⟨
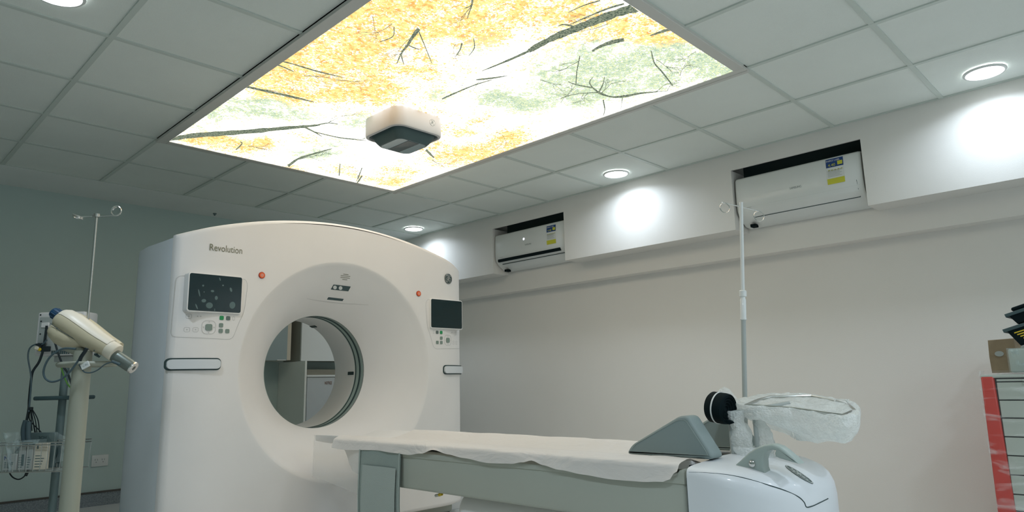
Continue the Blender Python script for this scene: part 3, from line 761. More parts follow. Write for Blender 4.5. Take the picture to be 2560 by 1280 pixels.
# drive bridge joining rail to gantry under the cradle
bm = bmesh.new(); box(bm, .76, 1.02, -1.70, -1.28, .47, .535, .01); finish('bridge', bm, M['white2'], tb)
bm = bmesh.new(); tube(bm, [(.64, -1.93, .372), (.64, -1.955, .378)], .006, 12); hc = finish('hose_coupling', bm, M['metal'], tb)
bm = bmesh.new(); tube(bm, [(.64, -1.955, .378), (.64, -1.975, .384)], .007, 12); finish('coupling_ring', bm, M['yellow'], hc)
# end housing: rounded in plan, crowned top
EY0, EY1 = -3.232, -3.54
def cap_ring(inset, z):
    pts = []
    for k in range(41):
        t = math.pi + math.pi * k / 40; c, q = math.cos(t), math.sin(t); e_ = abs(q) ** .8
        f_ = 1 - inset * (.30 + .70 * e_) / .306 if inset < .2 else 1 - inset / .306
        pts.append((.89 + .307 * f_ * math.copysign(abs(c) ** .8, c), EY0 - .305 * f_ * e_, .25 + .75 * e_))
    return pts
def ztopcap(x, y):
    t = (EY0 - y) / (EY0 - EY1)
    return .583 - .045 * t ** 1.8 + .018 * (1 - ((x - .89) / .31) ** 2)
bm = bmesh.new(); rr = []
for inset, dz in ((.02, -.55), (.006, -.35), (0, -.15), (0, -.085), (.005, -.050), (.016, -.027), (.034, -.012), (.06, -.004), (.10, .0), (.16, 0), (.24, 0), (.30, 0)):
    rr.append([bm.verts.new((x, y, (ztopcap(x, y) + dz * g_) if dz > -.12 else (.05 if dz < -.5 else (.24 if dz < -.3 else .42)))) for x, y, g_ in cap_ring(inset, 0)])
for a, b in zip(rr, rr[1:]):
    for i in range(len(a) - 1): bm.faces.new((a[i], a[i + 1], b[i + 1], b[i]))
bm.faces.new([r_[0] for r_ in rr] + [r_[-1] for r_ in rr[::-1]])
eh = finish('end_housing', bm, M['cool'], tb, angle=50)
bpy.context.view_layer.update(); EH = tree(eh)
sp = [hit(px, py, EH, 0) for px, py in ((1722, 1181), (1760, 1182), (1800, 1185), (1835, 1190), (1870, 1198), (1920, 1213), (1960, 1226), (1995, 1242), (2010, 1256), (2016, 1268), (2030, 1266), (2050, 1257), (2070, 1247))]
sp = spline([q for q in sp if q], 5); bm = bmesh.new(); tube(bm, sp, [.0005 + .0013 * min(1, i / 28) for i in range(len(sp))], 6); finish('cover_gap', bm, M['line'], tb)
bm = bmesh.new(); tube(bm, [(.5985, -3.2235, .55), (.5965, -3.2235, .30), (.60, -3.2235, .12)], .0022, 6); finish('rail_gap', bm, M['line'], tb)
# arched handle
HX = .70
poly = [(1833, 1167), (1850, 1152), (1870, 1133), (1890, 1120), (1910, 1113), (1930, 1111), (1948, 1117), (1962, 1127), (1980, 1143), (1998, 1161), (1985, 1158), (1965, 1152), (1948, 1147), (1938, 1142), (1936, 1134), (1938, 1127), (1930, 1125), (1919, 1128), (1911, 1136), (1907, 1150), (1908, 1170), (1914, 1187), (1890, 1182), (1860, 1174)]
pp = [at(x, y, 0, HX) for x, y in poly]; yz = [(p.y, p.z) for p in pp]
bm = bmesh.new(); prism(bm, yz, lambda a, b: Vector((HX, a, b)), lambda a, b: Vector((HX + .045, a - .0, b)), .006, 3); hd = finish('arched_handle', bm, M['handle'], tb)
p = at(1881, 1160, 0, HX)
bm = bmesh.new(); lathe(bm, [(.0105, 0), (.010, .004), (.006, .007), (.001, .008)], axis_mtx(p, (-1, 0, 0)), 20); finish('round_button', bm, M['chrome'], hd)
# badge on the end housing
def capl(x, y, o=0):
    X_ = 1997.5 + x * 34 - y * 5.5; Y_ = 1187.5 + x * 20.5 + y * -9.5
    return hit(X_, Y_, EH, max(o, -.001) * .4 + .0008) or Vector((.8, -3.48, .55))
badge(tb, lambda x, y, o=0: capl(x, y, o), 1.0, M['btn2'], M['tube_grey'])
bm = bmesh.new(); box(bm, .80, .99, -3.28, -3.19, .575, .592, .006); finish('docking_block', bm, M['handle'], tb)
bm = bmesh.new(); box(bm, .66, 1.10, -3.238, -3.196, .540, .582, .003); finish('socket_well', bm, M['black_matt'], tb)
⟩
▶ **The request**:
Set down the material exactly, every line of it, except for the pictures.

▶ **Worked answer**:
Continue the Blender Python script for this scene: part 3, from line 761. More parts follow. Write for Blender 4.5. Take the picture to be 2560 by 1280 pixels.
# drive bridge joining rail to gantry under the cradle
bm = bmesh.new(); box(bm, .76, 1.02, -1.70, -1.28, .47, .535, .01); finish('bridge', bm, M['white2'], tb)
bm = bmesh.new(); tube(bm, [(.64, -1.93, .372), (.64, -1.955, .378)], .006, 12); hc = finish('hose_coupling', bm, M['metal'], tb)
bm = bmesh.new(); tube(bm, [(.64, -1.955, .378), (.64, -1.975, .384)], .007, 12); finish('coupling_ring', bm, M['yellow'], hc)
# end housing: rounded in plan, crowned top
EY0, EY1 = -3.232, -3.54
def cap_ring(inset, z):
    pts = []
    for k in range(41):
        t = math.pi + math.pi * k / 40; c, q = math.cos(t), math.sin(t); e_ = abs(q) ** .8
        f_ = 1 - inset * (.30 + .70 * e_) / .306 if inset < .2 else 1 - inset / .306
        pts.append((.89 + .307 * f_ * math.copysign(abs(c) ** .8, c), EY0 - .305 * f_ * e_, .25 + .75 * e_))
    return pts
def ztopcap(x, y):
    t = (EY0 - y) / (EY0 - EY1)
    return .583 - .045 * t ** 1.8 + .018 * (1 - ((x - .89) / .31) ** 2)
bm = bmesh.new(); rr = []
for inset, dz in ((.02, -.55), (.006, -.35), (0, -.15), (0, -.085), (.005, -.050), (.016, -.027), (.034, -.012), (.06, -.004), (.10, .0), (.16, 0), (.24, 0), (.30, 0)):
    rr.append([bm.verts.new((x, y, (ztopcap(x, y) + dz * g_) if dz > -.12 else (.05 if dz < -.5 else (.24 if dz < -.3 else .42)))) for x, y, g_ in cap_ring(inset, 0)])
for a, b in zip(rr, rr[1:]):
    for i in range(len(a) - 1): bm.faces.new((a[i], a[i + 1], b[i + 1], b[i]))
bm.faces.new([r_[0] for r_ in rr] + [r_[-1] for r_ in rr[::-1]])
eh = finish('end_housing', bm, M['cool'], tb, angle=50)
bpy.context.view_layer.update(); EH = tree(eh)
sp = [hit(px, py, EH, 0) for px, py in ((1722, 1181), (1760, 1182), (1800, 1185), (1835, 1190), (1870, 1198), (1920, 1213), (1960, 1226), (1995, 1242), (2010, 1256), (2016, 1268), (2030, 1266), (2050, 1257), (2070, 1247))]
sp = spline([q for q in sp if q], 5); bm = bmesh.new(); tube(bm, sp, [.0005 + .0013 * min(1, i / 28) for i in range(len(sp))], 6); finish('cover_gap', bm, M['line'], tb)
bm = bmesh.new(); tube(bm, [(.5985, -3.2235, .55), (.5965, -3.2235, .30), (.60, -3.2235, .12)], .0022, 6); finish('rail_gap', bm, M['line'], tb)
# arched handle
HX = .70
poly = [(1833, 1167), (1850, 1152), (1870, 1133), (1890, 1120), (1910, 1113), (1930, 1111), (1948, 1117), (1962, 1127), (1980, 1143), (1998, 1161), (1985, 1158), (1965, 1152), (1948, 1147), (1938, 1142), (1936, 1134), (1938, 1127), (1930, 1125), (1919, 1128), (1911, 1136), (1907, 1150), (1908, 1170), (1914, 1187), (1890, 1182), (1860, 1174)]
pp = [at(x, y, 0, HX) for x, y in poly]; yz = [(p.y, p.z) for p in pp]
bm = bmesh.new(); prism(bm, yz, lambda a, b: Vector((HX, a, b)), lambda a, b: Vector((HX + .045, a - .0, b)), .006, 3); hd = finish('arched_handle', bm, M['handle'], tb)
p = at(1881, 1160, 0, HX)
bm = bmesh.new(); lathe(bm, [(.0105, 0), (.010, .004), (.006, .007), (.001, .008)], axis_mtx(p, (-1, 0, 0)), 20); finish('round_button', bm, M['chrome'], hd)
# badge on the end housing
def capl(x, y, o=0):
    X_ = 1997.5 + x * 34 - y * 5.5; Y_ = 1187.5 + x * 20.5 + y * -9.5
    return hit(X_, Y_, EH, max(o, -.001) * .4 + .0008) or Vector((.8, -3.48, .55))
badge(tb, lambda x, y, o=0: capl(x, y, o), 1.0, M['btn2'], M['tube_grey'])
bm = bmesh.new(); box(bm, .80, .99, -3.28, -3.19, .575, .592, .006); finish('docking_block', bm, M['handle'], tb)
bm = bmesh.new(); box(bm, .66, 1.10, -3.238, -3.196, .540, .582, .003); finish('socket_well', bm, M['black_matt'], tb)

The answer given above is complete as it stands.